When my brother's birthfamily located him a few months ago while I was in the midst of my own search, my mom became very upset, and told me that she was our only mom, and she didn't want someone taking us away from her. Remember at the time we were 42 and 39, and have kids of our own! I can't imagine the reaction if we had been 20 years younger!
So, I do understand how this can be very hard, for you and for them. All I can suggest is that you be true to your own needs to explore your cultural identity and roots, while trying to be sensitive to whatever insecurities and fears your parents have. For me that has meant multiple conversations, emails, letters, assuring and reassuring her that I will always love her, that she is a great mom, that I'm not trying to replace her, that I adore her, and will do whatever I can to help her believe that, and feel safer about this. I also asked her if it would make her feel better if I didn't discuss it with her, or I told her everything I found. She opted to know, but that's hard too - I still feel reluctant to share too much because I feel I'm hurting her - a delicate balance to find.
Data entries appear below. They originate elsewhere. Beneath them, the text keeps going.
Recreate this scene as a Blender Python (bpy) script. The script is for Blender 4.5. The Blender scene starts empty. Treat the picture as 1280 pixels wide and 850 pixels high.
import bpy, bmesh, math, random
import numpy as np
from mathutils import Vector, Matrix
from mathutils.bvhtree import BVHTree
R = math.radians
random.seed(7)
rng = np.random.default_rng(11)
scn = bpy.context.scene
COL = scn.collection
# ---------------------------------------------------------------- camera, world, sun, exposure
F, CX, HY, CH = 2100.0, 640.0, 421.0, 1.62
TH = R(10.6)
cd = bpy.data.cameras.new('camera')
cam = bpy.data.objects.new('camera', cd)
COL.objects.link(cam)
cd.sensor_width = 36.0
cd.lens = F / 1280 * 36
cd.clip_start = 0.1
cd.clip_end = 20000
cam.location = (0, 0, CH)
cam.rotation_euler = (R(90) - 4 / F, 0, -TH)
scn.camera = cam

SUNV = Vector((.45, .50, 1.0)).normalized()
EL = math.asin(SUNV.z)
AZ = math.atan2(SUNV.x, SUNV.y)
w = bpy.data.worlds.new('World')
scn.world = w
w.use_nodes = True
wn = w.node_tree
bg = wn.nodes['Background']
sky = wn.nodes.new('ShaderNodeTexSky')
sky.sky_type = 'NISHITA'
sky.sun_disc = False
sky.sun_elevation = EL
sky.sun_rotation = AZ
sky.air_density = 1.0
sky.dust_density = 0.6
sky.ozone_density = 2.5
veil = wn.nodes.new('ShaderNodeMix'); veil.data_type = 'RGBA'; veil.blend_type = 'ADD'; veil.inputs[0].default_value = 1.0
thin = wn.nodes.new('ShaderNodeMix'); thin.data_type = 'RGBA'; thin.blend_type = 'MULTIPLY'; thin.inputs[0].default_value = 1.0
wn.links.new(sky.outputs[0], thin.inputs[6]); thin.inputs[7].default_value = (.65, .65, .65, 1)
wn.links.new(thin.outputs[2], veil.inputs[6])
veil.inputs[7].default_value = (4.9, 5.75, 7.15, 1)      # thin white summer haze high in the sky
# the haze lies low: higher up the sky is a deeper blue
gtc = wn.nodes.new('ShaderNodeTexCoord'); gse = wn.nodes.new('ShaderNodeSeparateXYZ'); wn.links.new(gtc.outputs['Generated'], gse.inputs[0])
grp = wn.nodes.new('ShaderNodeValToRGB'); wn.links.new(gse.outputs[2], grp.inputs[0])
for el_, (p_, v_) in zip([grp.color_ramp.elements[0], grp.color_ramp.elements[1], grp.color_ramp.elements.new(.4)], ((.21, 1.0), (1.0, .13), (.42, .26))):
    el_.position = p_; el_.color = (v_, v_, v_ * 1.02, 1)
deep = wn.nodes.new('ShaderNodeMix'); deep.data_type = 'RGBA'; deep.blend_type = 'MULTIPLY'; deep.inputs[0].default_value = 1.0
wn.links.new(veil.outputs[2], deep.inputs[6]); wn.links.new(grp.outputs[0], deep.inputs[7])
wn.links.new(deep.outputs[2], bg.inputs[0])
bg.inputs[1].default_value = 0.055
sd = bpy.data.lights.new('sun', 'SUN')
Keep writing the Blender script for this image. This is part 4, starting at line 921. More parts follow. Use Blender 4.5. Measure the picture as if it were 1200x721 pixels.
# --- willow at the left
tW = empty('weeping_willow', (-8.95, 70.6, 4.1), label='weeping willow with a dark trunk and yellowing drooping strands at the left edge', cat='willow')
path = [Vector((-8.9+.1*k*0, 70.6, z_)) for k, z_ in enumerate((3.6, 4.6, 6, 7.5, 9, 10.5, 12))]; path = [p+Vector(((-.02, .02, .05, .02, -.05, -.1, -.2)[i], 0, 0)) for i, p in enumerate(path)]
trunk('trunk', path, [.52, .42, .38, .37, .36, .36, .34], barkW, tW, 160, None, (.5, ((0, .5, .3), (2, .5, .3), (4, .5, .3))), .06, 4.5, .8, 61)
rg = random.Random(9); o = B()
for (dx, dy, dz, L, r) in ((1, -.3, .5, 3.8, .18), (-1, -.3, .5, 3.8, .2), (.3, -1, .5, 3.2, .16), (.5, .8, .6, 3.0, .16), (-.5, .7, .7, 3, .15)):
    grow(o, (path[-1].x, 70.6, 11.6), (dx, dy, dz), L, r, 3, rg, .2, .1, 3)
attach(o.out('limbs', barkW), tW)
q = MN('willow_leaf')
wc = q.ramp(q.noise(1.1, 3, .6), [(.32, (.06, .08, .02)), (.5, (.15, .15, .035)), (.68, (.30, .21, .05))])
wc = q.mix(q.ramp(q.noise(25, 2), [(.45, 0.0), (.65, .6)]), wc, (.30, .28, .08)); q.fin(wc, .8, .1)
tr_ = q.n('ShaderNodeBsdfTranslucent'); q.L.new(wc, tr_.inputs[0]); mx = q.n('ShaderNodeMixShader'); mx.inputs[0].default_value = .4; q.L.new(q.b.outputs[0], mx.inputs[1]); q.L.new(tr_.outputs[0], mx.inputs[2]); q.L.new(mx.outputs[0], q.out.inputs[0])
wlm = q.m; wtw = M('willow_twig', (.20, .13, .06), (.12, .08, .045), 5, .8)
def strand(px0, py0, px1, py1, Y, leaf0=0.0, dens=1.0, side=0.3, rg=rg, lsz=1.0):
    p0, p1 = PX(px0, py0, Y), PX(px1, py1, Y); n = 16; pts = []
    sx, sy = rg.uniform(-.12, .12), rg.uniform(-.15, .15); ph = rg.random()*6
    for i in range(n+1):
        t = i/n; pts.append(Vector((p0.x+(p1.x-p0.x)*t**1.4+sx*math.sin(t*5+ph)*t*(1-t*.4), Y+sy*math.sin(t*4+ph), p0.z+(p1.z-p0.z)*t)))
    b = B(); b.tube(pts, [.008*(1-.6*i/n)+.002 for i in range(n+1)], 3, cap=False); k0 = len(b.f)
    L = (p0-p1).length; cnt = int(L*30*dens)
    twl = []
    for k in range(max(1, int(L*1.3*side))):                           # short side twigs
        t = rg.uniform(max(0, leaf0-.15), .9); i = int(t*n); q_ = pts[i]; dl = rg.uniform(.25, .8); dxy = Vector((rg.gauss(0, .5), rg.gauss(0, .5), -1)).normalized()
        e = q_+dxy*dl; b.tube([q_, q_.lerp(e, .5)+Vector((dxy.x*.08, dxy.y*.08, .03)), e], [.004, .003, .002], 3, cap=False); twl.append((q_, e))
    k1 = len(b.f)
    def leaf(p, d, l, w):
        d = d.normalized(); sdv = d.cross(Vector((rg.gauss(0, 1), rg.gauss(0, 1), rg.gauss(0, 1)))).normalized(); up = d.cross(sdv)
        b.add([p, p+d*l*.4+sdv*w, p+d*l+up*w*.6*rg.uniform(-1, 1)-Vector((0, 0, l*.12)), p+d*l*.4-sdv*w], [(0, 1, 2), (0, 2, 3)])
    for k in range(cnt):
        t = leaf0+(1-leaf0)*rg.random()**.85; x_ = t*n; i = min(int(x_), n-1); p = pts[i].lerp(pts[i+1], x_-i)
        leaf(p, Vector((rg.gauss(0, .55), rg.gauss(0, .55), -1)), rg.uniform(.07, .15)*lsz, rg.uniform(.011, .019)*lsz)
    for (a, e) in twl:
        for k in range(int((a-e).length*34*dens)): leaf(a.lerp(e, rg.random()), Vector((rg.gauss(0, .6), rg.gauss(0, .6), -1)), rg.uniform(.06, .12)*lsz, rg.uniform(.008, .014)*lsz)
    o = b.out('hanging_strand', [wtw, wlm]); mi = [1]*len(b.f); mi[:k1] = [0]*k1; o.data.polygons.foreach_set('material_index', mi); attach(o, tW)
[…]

This is not easy, and in my worse moments it feels a little unfair that I'm agonizing over the feelings of my birthmom and my mom, and that neither appears to be terribly concerned by my own needs, fears, feelings (yuck - self-pity feels blah!

). But, after venting to forum buddies, I'm better able to look at it that my Mom is important to me, I love her and I don't want cause her any unnecessary pain -- then I can get a grip again and try to be as understanding and reassuring as I can.
I feel for you. It is definitely a hard place to be in, but I think it helps to talk out the feelings here.
Good luck! Let us know how things are going for you, ok?